- [GIVEN DATA]:

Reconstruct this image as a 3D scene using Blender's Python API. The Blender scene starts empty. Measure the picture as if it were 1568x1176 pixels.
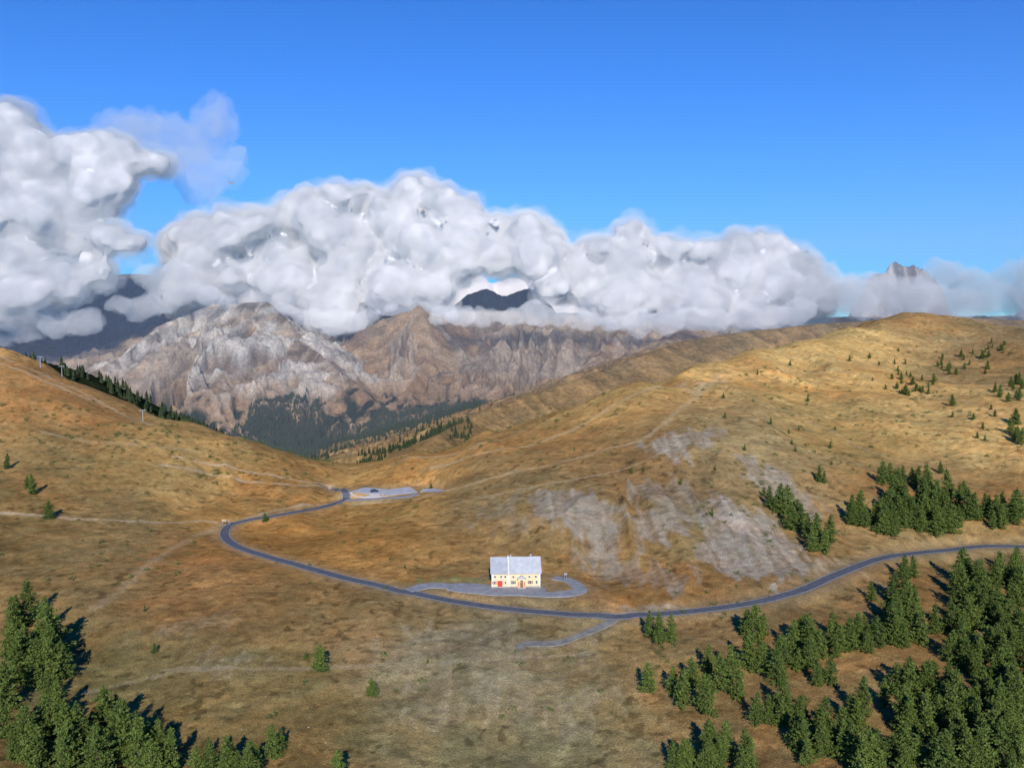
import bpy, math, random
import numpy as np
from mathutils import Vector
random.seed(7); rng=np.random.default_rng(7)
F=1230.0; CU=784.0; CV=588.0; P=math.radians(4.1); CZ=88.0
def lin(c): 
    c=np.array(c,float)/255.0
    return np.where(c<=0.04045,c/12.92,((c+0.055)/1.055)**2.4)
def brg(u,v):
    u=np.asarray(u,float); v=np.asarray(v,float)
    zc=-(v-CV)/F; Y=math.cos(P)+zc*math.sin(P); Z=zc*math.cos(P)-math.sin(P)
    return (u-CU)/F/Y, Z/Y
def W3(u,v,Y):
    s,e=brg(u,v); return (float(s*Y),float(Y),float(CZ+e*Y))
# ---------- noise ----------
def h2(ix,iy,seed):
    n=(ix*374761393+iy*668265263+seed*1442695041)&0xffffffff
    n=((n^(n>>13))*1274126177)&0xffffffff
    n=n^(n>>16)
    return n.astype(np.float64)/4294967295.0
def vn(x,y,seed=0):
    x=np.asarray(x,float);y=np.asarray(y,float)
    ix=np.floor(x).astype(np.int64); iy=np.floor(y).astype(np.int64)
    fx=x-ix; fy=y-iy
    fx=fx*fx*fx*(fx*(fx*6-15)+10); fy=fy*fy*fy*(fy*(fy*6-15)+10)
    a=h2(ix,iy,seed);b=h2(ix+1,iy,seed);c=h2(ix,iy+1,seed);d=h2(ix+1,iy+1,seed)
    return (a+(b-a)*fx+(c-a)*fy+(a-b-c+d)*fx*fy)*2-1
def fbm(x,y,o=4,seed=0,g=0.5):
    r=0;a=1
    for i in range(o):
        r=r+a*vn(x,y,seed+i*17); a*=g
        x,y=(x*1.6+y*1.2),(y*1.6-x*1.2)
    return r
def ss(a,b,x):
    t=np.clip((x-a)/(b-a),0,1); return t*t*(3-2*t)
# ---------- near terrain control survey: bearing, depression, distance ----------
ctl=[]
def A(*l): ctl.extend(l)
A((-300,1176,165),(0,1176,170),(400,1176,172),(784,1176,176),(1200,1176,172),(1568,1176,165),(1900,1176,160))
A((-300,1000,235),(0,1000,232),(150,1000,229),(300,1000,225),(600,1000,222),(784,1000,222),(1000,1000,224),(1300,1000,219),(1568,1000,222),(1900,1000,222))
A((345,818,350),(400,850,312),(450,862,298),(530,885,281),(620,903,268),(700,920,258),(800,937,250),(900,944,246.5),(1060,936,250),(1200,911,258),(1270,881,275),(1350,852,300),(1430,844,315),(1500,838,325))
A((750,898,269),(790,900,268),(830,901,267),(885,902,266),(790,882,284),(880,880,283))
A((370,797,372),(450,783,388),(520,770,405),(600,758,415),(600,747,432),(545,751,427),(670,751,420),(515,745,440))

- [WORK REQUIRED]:
Your task is to repeat the data above exactly while excluding the pictures.

- [SOLUTION TO THE EXERCISE]:
Reconstruct this image as a 3D scene using Blender's Python API. The Blender scene starts empty. Measure the picture as if it were 1568x1176 pixels.
import bpy, math, random
import numpy as np
from mathutils import Vector
random.seed(7); rng=np.random.default_rng(7)
F=1230.0; CU=784.0; CV=588.0; P=math.radians(4.1); CZ=88.0
def lin(c): 
    c=np.array(c,float)/255.0
    return np.where(c<=0.04045,c/12.92,((c+0.055)/1.055)**2.4)
def brg(u,v):
    u=np.asarray(u,float); v=np.asarray(v,float)
    zc=-(v-CV)/F; Y=math.cos(P)+zc*math.sin(P); Z=zc*math.cos(P)-math.sin(P)
    return (u-CU)/F/Y, Z/Y
def W3(u,v,Y):
    s,e=brg(u,v); return (float(s*Y),float(Y),float(CZ+e*Y))
# ---------- noise ----------
def h2(ix,iy,seed):
    n=(ix*374761393+iy*668265263+seed*1442695041)&0xffffffff
    n=((n^(n>>13))*1274126177)&0xffffffff
    n=n^(n>>16)
    return n.astype(np.float64)/4294967295.0
def vn(x,y,seed=0):
    x=np.asarray(x,float);y=np.asarray(y,float)
    ix=np.floor(x).astype(np.int64); iy=np.floor(y).astype(np.int64)
    fx=x-ix; fy=y-iy
    fx=fx*fx*fx*(fx*(fx*6-15)+10); fy=fy*fy*fy*(fy*(fy*6-15)+10)
    a=h2(ix,iy,seed);b=h2(ix+1,iy,seed);c=h2(ix,iy+1,seed);d=h2(ix+1,iy+1,seed)
    return (a+(b-a)*fx+(c-a)*fy+(a-b-c+d)*fx*fy)*2-1
def fbm(x,y,o=4,seed=0,g=0.5):
    r=0;a=1
    for i in range(o):
        r=r+a*vn(x,y,seed+i*17); a*=g
        x,y=(x*1.6+y*1.2),(y*1.6-x*1.2)
    return r
def ss(a,b,x):
    t=np.clip((x-a)/(b-a),0,1); return t*t*(3-2*t)
# ---------- near terrain control survey: bearing, depression, distance ----------
ctl=[]
def A(*l): ctl.extend(l)
A((-300,1176,165),(0,1176,170),(400,1176,172),(784,1176,176),(1200,1176,172),(1568,1176,165),(1900,1176,160))
A((-300,1000,235),(0,1000,232),(150,1000,229),(300,1000,225),(600,1000,222),(784,1000,222),(1000,1000,224),(1300,1000,219),(1568,1000,222),(1900,1000,222))
A((345,818,350),(400,850,312),(450,862,298),(530,885,281),(620,903,268),(700,920,258),(800,937,250),(900,944,246.5),(1060,936,250),(1200,911,258),(1270,881,275),(1350,852,300),(1430,844,315),(1500,838,325))
A((750,898,269),(790,900,268),(830,901,267),(885,902,266),(790,882,284),(880,880,283))
A((370,797,372),(450,783,388),(520,770,405),(600,758,415),(600,747,432),(545,751,427),(670,751,420),(515,745,440))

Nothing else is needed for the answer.